Sainsbury’s

03 Jul 2019

Sainsbury’s hit by a fall in sales

British supermarket giant, Sainsbury’s has reported a third straight quarter of decreasing sales despite their attempts at implementing deep discounting strategies.

Since February, Sainsbury’s had cut prices of more than 1,000 grocery products and everyday food items. They stated that the hit to sales was mainly due to weak demand for their clothing and general merchandise.

In their latest quarterly trading statement, a drop of 1.2% in Sainsbury’s total sales was seen, excluding fuel.

Mike Coupe, chief executive of the supermarket, complained of a “tough trading environment”, but said Sainsbury’s was making progress. The firm remarked: “Retail markets remain highly competitive and promotional.”

Sainsbury’s is still struggling after its failed £7.3 billion bid to merge with rival Asda was blocked in April, after concerns raised by the UK’s competition watchdog that it would increase prices for consumers.

Following their reports being published, the groups’ shares too fell by more than 2% in early trading, before recovering slightly.

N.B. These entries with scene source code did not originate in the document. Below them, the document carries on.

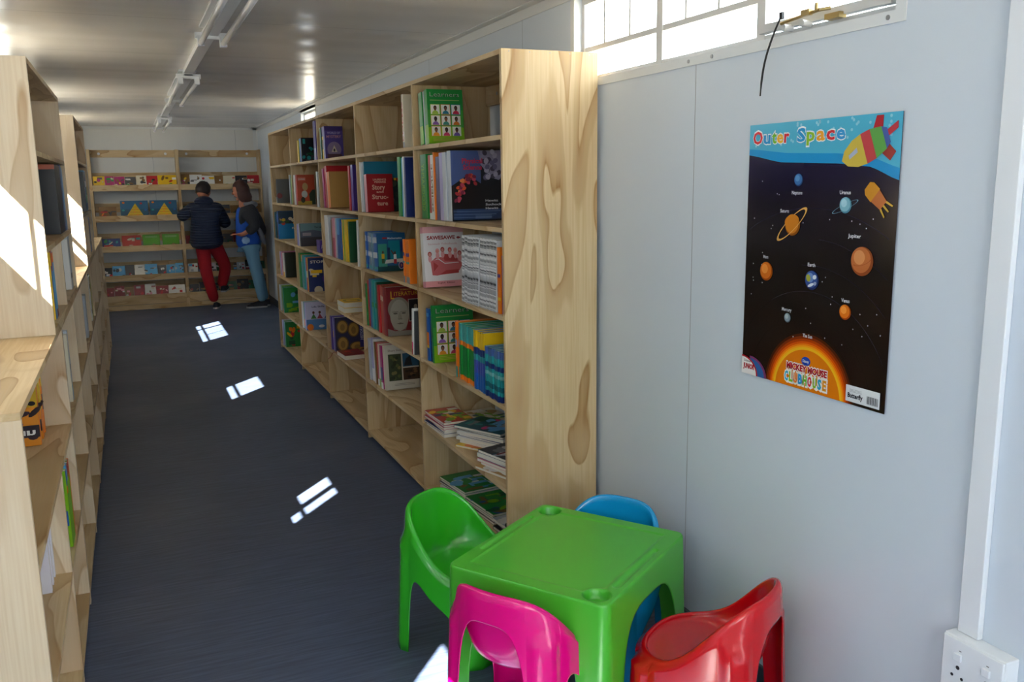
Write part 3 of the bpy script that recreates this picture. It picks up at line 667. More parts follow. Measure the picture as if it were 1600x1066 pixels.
# ---- second bay
run(1, 0, 4.165, [(1, .03, .247, .2, 'cream', dict(spine_text=('POEMS', 'red'), bands=[(.0, .1, 'grey'), (.2, .3, 'white')], desc='pale book against the divider'))], lean=Lr(2), xoff=0)
run(1, 1, 5.09, [(1, .02, .285, .2, 'white'), (1, .04, .28, .2, 'silver'), (1, .04, .285, .232, 'dark teal', dict(art=tealcover, desc='teal book with dark photo')), ('gap', .012), (1, .06, .212, .152, 'red', dict(bands=[(0, 1, 'pink')], art=story, face='red', x=-.005, desc='red book titled in gold'))], lean=Lr(4))
run(1, 1, 4.28, [(1, .05, .29, .2, 'green'), (1, .03, .285, .2, 'light blue'), (1, .03, .29, .2, 'white'), (1, .025, .285, .2, 'dark blue')], xoff=.0)
gb = [(.05, .12, 'teal'), (.35, .5, 'silver'), (.75, .9, 'silver')]
run(1, 2, 5.04, [(2, .035, .215, .16, 'blue', dict(bands=gb)), (3, .038, .213, .16, '6f8a9c', dict(bands=gb, desc='grey-blue textbook')), (1, .07, .213, .165, 'blue', dict(bands=gb, art=grade3, desc='blue textbook with two children'))], lean=Lr(2))
run(1, 2, 4.235, [(4, .026, .215, .16, 'orange', dict(bands=[(.0, .15, 'grey'), (.15, .25, 'orange'), (.45, .5, 'teal'), (.62, .7, 'purple')], desc='orange reader'))], xoff=0)
run(1, 3, 5.08, [(1, .025, .25, .2, 'green'), (1, .055, .27, .2, 'red'), (1, .055, .285, .2, 'blue'), (2, .05, .285, .2, 'teal', dict(bands=[(.45, .55, 'green')])), (1, .035, .28, .2, 'dark green'), (1, .045, .27, .2, 'red'), (2, .038, .27, .2, 'copper', dict(bands=[(.7, .8, 'cream')])),
                 (1, .075, .27, .205, 'dark red', dict(art=literature, desc='dark red literature book with carved face'))], lean=Lr(3))
run(1, 3, 4.10, [(1, .02, .23, .2, 'white', dict(bands=[(.0, .12, 'red'), (.12, .28, 'hot pink')], desc='white booklet with pink foot')), (1, .015, .22, .19, 'dark grey')], lean=Lr(-5), xoff=-.012)
run(1, 4, 5.07, [(1, .05, .25, .2, 'silver'), (1, .06, .26, .2, 'lilac', dict(bands=[(0, .3, 'white')])), (1, .03, .26, .2, 'white'), (1, .03, .25, .2, 'brown'), (1, .045, .25, .2, 'red', dict(bands=[(0, .15, 'white')])), (1, .05, .25, .2, 'cream', dict(bands=[(.0, .2, 'lime')])),
                 (1, .045, .25, .2, 'magenta', dict(bands=[(.2, .5, 'dark blue'), (0, .15, 'white')])), (1, .04, .255, .2, 'cream', dict(art=photocover, desc='cream book with three photographs'))], lean=Lr(5))
# ---- middle bay
run(2, 0, 6.19, [(1, .04, .21, .12, 'dark green'), (1, .06, .212, .12, 'yellow', dict(bands=[(.3, .6, 'brown'), (.7, 1, 'purple')])), (1, .05, .214, .125, 'purple', dict(art=purplecat, desc='purple book with pyramid picture'))], lean=Lr(1.5))
run(2, 1, 6.17, [(1, .05, .265, .2, 'magenta', dict(desc='purple book')), (1, .08, .28, .2, 'red', dict(face='red', art=rnd_art(5, ['dark blue', 'red', 'dark red'], 6))), (1, .03, .24, .2, 'cream'), (1, .075, .24, .175, 'orange', dict(face='tan', desc='large orange and brown book'))], lean=Lr(5))
run(2, 1, 5.40, [(1, .04, .27, .2, 'red'), (1, .06, .275, .2, 'purple')], lean=Lr(1))
run(2, 2, 6.18, [(1, .1, .275, .2, 'white'), (1, .09, .265, .2, 'silver'), (1, .05, .25, .2, 'brown'), (1, .07, .265, .2, 'pink', dict(bands=[(.0, .5, 'c0506a')])), (1, .06, .265, .2, 'silver'), (1, .09, .265, .2, 'light blue', dict(bands=[(0, .6, 'blue')])), (1, .05, .26, .2, 'blue'),
                 (1, .05, .262, .2, 'yellow'), (1, .045, .262, .2, 'lime'), (1, .085, .265, .2, 'yellow'), (1, .035, .255, .2, 'dark green')], lean=Lr(1))
run(2, 2, 5.185, [(1, .025, .275, .2, 'white')], lean=Lr(-2), xoff=-.004)
run(2, 4, 6.16, [(1, .05, .24, .19, 'purple'), (1, .035, .235, .19, 'lilac', dict(bands=[(.4, .6, 'yellow')])), (1, .06, .24, .21, 'purple', dict(art=pharaoh, desc='purple book with golden masks'))], lean=Lr(2))
# ---- fourth bay
run(3, 0, 7.18, [(1, .05, .17, .14, 'yellow'), (1, .03, .18, .14, 'lime'), (1, .07, .18, .14, 'blue'), (1, .03, .185, .12, 'black', dict(art=rnd_art(8, ['dark green', 'dark grey', 'grey', 'teal', 'black'], 14, border='black'), desc='black book with dim picture'))], lean=Lr(2), xoff=.03)
run(3, 0, 6.42, [(1, .08, .27, .2, 'purple', dict(bands=[(0, .3, 'lilac')]))])
run(3, 1, 7.26, [(1, .06, .235, .16, 'white'), (1, .06, .235, .14, 'red', dict(art=chef, desc='orange cookery book'))], lean=Lr(2), xoff=0)
run(3, 1, 6.40, [(1, .05, .25, .2, 'white'), (1, .03, .24, .2, 'black')], lean=Lr(-1))
run(3, 2, 7.24, [(1, .05, .175, .2, 'lilac'), (1, .05, .18, .2, 'white'), (1, .05, .18, .2, 'dark grey', dict(art=landscape, desc='dark landscape album'))], xoff=0)
run(3, 3, 7.29, [(1, .08, .28, .2, 'green'), (1, .05, .27, .2, 'orange', dict(bands=[(0, .8, 'teal')])), (1, .04, .26, .2, 'grey'), (1, .08, .275, .2, 'teal'), (1, .05, .265, .2, 'light blue'), (1, .07, .265, .2, 'red', dict(bands=[(.4, .6, 'cream')])),
                 (1, .03, .265, .2, 'yellow', dict(art=rnd_art(21, ['red', 'dark blue', 'light blue', 'cream', 'yellow', 'purple'], 16, title='STORIES', border='dark blue'), desc='colourful dark blue story book'))], lean=Lr(2), xoff=.01)
run(3, 4, 7.22, [(1, .06, .215, .16, 'white'), (1, .05, .22, .16, 'teal', dict(bands=[(.1, .35, 'orange')])), (1, .03, .215, .16, 'lilac'), (1, .05, .225, .2, 'lilac', dict(art=kids_lilac, desc='lilac book with three children'))], lean=Lr(3), xoff=0)
# ---- farthest bay
run(4, 1, 8.15, [(1, .06, .21, .14, 'dark grey', dict(art=rnd_art(2, ['8a3a35'], 1, border='6a6a66'), desc='plain grey box book'))], xoff=-.005)
run(4, 1, 7.55, [(1, .05, .24, .2, 'silver'), (1, .04, .23, .2, 'lime')])
run(4, 2, 8.38, [(1, .06, .24, .2, 'dark teal'), (1, .08, .25, .2, 'black', dict(bands=[(.6, .9, 'blue')])), (1, .06, .25, .2, 'blue', dict(art=boxboy, desc='bright blue picture book'))], xoff=.0)
run(4, 3, 8.34, [(1, .05, .22, .15, 'lilac'), (1, .06, .22, .15, 'pink'), (1, .05, .22, .15, 'magenta'), (1, .07, .22, .15, 'white', dict(bands=[(0, .2, 'yellow')])), (1, .06, .225, .13, 'black', dict(desc='black-green book', face='26301f'))], lean=Lr(4), xoff=.02)
run(4, 4, 8.36, [(1, .1, .24, .17, 'silver'), (1, .05, .24, .17, 'lime'), (1, .05, .235, .15, 'green', dict(bands=[(0, .15, 'orange')])), (1, .04, .23, .14, 'teal', dict(art=rnd_art(33, ['green', 'light blue', 'dark green', 'brown', 'lime'], 12, border='green'), desc='green picture book'))], lean=Lr(2), xoff=.0)
run(4, 5, 8.32, [(1, .06, .24, .17, 'lilac'), (1, .05, .24, .17, 'green'), (1, .05, .235, .17, 'teal', dict(art=rnd_art(35, ['green', 'lime', 'dark green', 'red', 'yellow', 'orange'], 14, border='green'), desc='green picture book'))], lean=Lr(1), xoff=.0)

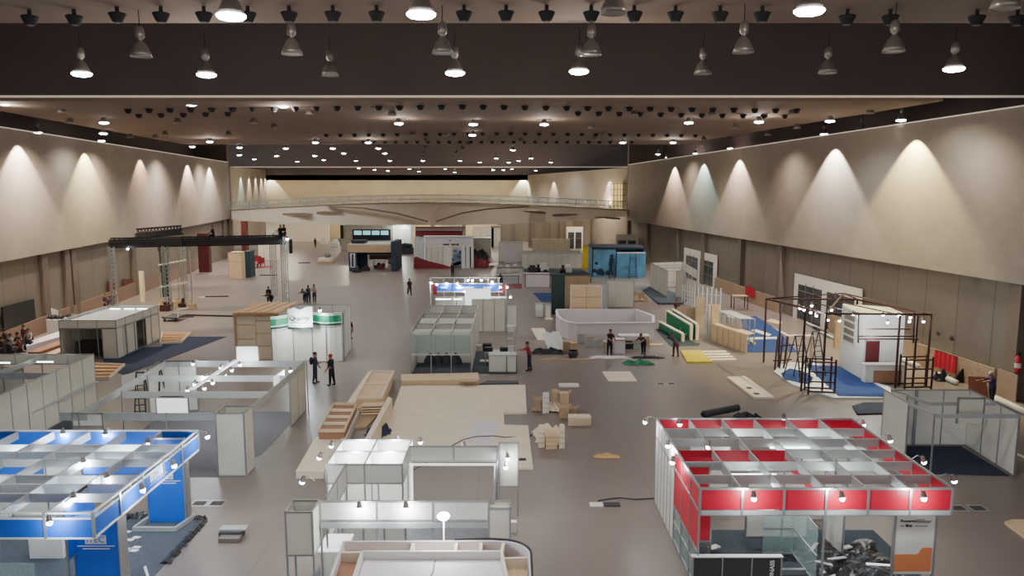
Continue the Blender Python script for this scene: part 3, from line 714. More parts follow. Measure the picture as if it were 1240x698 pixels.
# base tray of back column
g=MB()
for a,c in(((-12.1,23.3),(-10.75,23.3)),((-10.75,23.3),(-10.55,24.3)),((-12.1,23.3),(-11.95,24.3)),((-11.95,24.3),(-10.55,24.3))): g.bar((*a,.09),(*c,.09),.08,.14)
g.build('base_tray',MATS['beamgrey'],T)
MB().box(-14.3,21.5,0,-13.3,21.95,1.0).build('cabinet',MATS['white'],T,bevel=.01)
MB().box(-18.5,19.0,0,-16.4,19.5,1.0).build('cabinet',MATS['white'],T,bevel=.01)
MB().vpanel([(-14.3,19.1,.0,1.1),(-12.6,19.1,0,1.1)],.02).build('glass_panel',MATS['glass'],T); MB().vpanel([(-18.5,18.6,.0,1.1),(-14.4,18.6,0,1.1)],.02).build('glass_panel',MATS['glass'],T)
b.wall(-17.8,y1-.3,-14.2,y1-.3,0,2.2,3,'white')
for p,q in(((-13.9,21.5,2.55),(-12.7,21.5,2.55)),((-12.6,22.6,2.55),(-11.4,22.6,2.55)),((-16,22.9,2.55),(-15,22.9,2.55)),((-15.5,20.6,2.55),(-14.6,20.6,2.55)),((-17.5,21.6,2.55),(-16.7,21.6,2.55))): b.tube(p,q)
for a,c in((-12,20.2),(-12.2,22.8),(-15,20.5),(-15.5,23)): light('POINT',a,c,2.45,80,(.85,.95,1),.2)
slab('carpet','dark grey carpet with curled edges under and right of the blue booth','carpet',[(0,700),(0,640),(60,632),(143,632),(165,626),(248,626),(236,645),(188,697),(170,720),(0,760)],0.002,.012,'carpetgrey')
def curl(label,pts,wd,hh,seed,mm='plastic',name='plastic_sheet'):
    r=random.Random(seed); P=[Vector((*G(*p),0)) for p in pts]; Q=[]
    for a,c in zip(P,P[1:]):
        for k in range(10): Q.append(a.lerp(c,k/10))
    Q.append(P[-1]); vs=[];fs=[]; n=6
    for i,q in enumerate(Q):
        d=(Q[min(i+1,len(Q)-1)]-Q[max(i-1,0)]).normalized(); nn=Vector((-d.y,d.x,0)); w_=wd*r.uniform(.6,1.1); z_=hh*r.uniform(.5,1.1)
        for k in range(n):
            u=k/(n-1)-.5; vs.append(tuple(q+nn*(u*w_+r.uniform(-.03,.03))+Vector((0,0,.014+z_*max(0,1-4*u*u)*(1 if k%2 else .6)))))
    for i in range(len(Q)-1):
        for k in range(n-1): fs.append((i*n+k,(i+1)*n+k,(i+1)*n+k+1,i*n+k+1))
    return tag(MB().add(vs,fs).build(name,MATS[mm],None),label,'plastic sheet')
curl('rumpled black sheet edge along the back of the blue booth carpet',[(143,628),(165,626),(185,626)],.5,.14,11)
curl('rumpled black sheet along the right edge of the blue booth carpet',[(230,628),(247,629),(240,640),(222,660),(200,684)],.32,.12,12)
for i,(px,py) in enumerate(((154,645),(166,642),(157,655),(165,652),(165,664),(153,666),(162,668))):
    x,y=G(px,py); tag(MB().prism([(x-.12,y-.06),(x+.1,y-.08),(x+.14,y+.05),(x-.08,y+.08)],.014,.03).build('paper_scrap',MATS['white']),'small white scrap on the grey carpet by the blue columns, %s from the back'%ORD[i],'scrap')
slab('board_offcut','short white strip standing at the bottom of the grey carpet','strip',[(174,688),(177,687),(181,700),(178,701)],.014,.05,'white')
spots('the front fascia of the blue booth, counted from left',[(x0+MX*2.2,y0-.05,h,.1,-.35),(x1-MX*1.0,y0-.03,h,.3,-.3)],45,1)
spots('the right fascia of the blue booth, counted from the front',[(x1,y0+2.0,h-.1,.3,-.1),(x1,y0+3.9,h-.1,.35,-.15),(x1,y1-.3,h,.4,-.05)],45,1)
spots('the back rail of the blue booth, counted from left',[(x0+3.3*MX,y1,h,0,-.1),(x0+4.6*MX,y1,h,-.1,-.15),(x0+6.1*MX,y1-.8,h,-.1,-.2)],30,1)
spots('the inner beams of the blue booth, counted from the front',[(x1-MX,y0+1.3,h,.1,-.2),(x1-.9*MX,y0+2.4,h,.1,.1),(x1-2*MX,y0+3.6,h,.1,.1)],30,1)
# ---------------------------------------------------------------- C  white booth, centre foreground
b=Booth('exhibition_booth','white shell booth with a four-cell room and two hanging fascia walls, centre foreground','booth',-2.9,22); T=b.T
h=2.5
for y in(22.65,23.8,24.95):
    b.wall(-5.7 if y>22.7 else -5.7,y,-3.37,y,(.0 if y>24 else 1.85),h,2,'white')
b.wall(-5.7,22.65,-5.7,24.95,0,h,2,'white'); b.wall(-3.37,22.65,-3.37,24.95,1.85,h,2,'white'); b.wall(-4.53,22.65,-4.53,24.95,1.9,h,2,'white')
b.wall(-5.1,20.1,-5.1,22.65,1.75,h,2,'white'); b.wall(-4.5,22.62,-3.4,22.62,0,1.0,1,'white')
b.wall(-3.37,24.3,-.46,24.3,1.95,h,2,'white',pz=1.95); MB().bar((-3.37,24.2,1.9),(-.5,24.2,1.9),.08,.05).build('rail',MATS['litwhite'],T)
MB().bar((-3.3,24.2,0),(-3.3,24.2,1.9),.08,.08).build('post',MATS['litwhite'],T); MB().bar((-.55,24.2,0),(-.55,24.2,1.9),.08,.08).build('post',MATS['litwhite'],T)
b.wall(-.5,19.9,-.46,24.3,2.2,h,3,'white')
b.wall(-.42,24.5,.2,24.5,1.0,2.55,1,'cream')
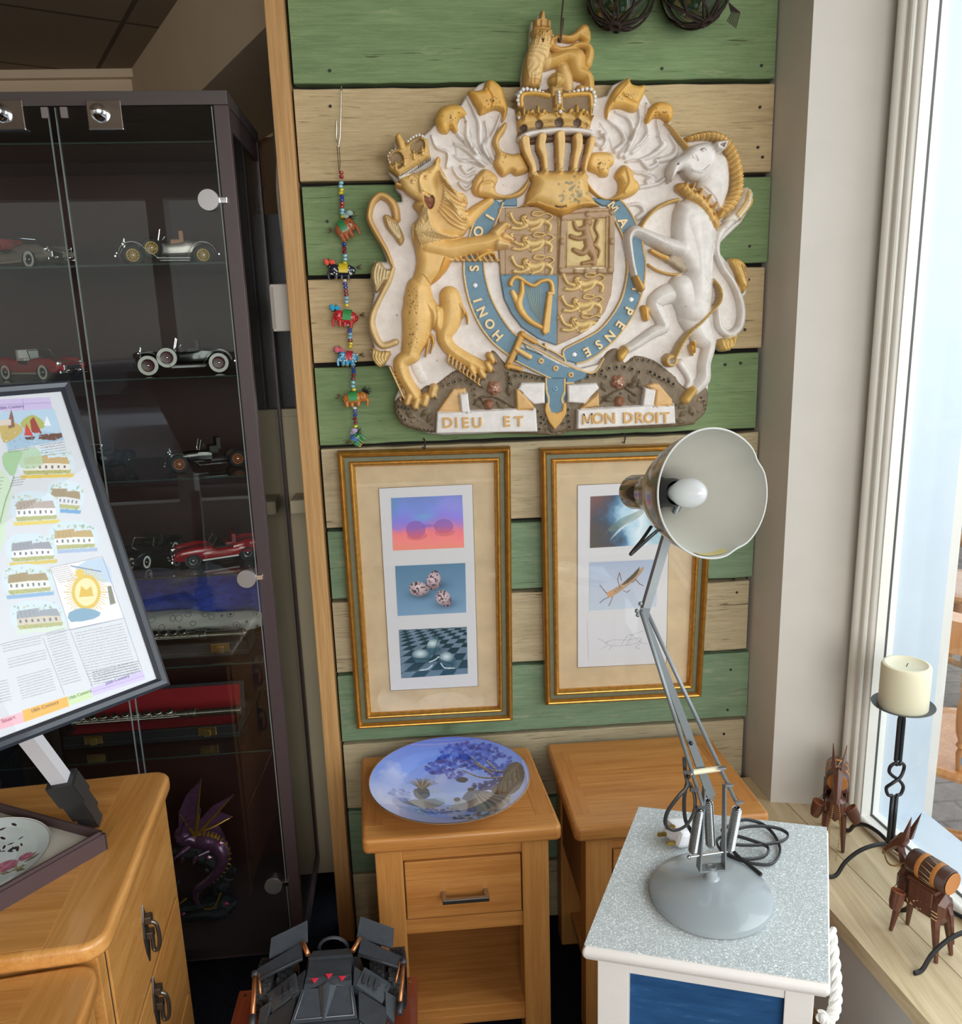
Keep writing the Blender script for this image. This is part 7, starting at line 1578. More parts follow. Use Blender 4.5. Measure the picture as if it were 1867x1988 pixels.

Despite the decline, the company said its premium ‘Taste the Difference’ own-brand food range had gained market share, as did their general merchandise categories and clothing, and they were not Britain’s fifth largest retailer by volume.

Official data and reports produced by competitors, including market leader Tesco, also had portrayed the problematic situation for retailers in the current period, reflecting the ongoing economic and political uncertainty.

Analysts were forecasting a fall in Sainsbury’s profits for the financial year 2019-20, before the release of their latest report. Their pre-tax profit has been estimated at £632 million, which is down from the £635 million they made in 2018-19.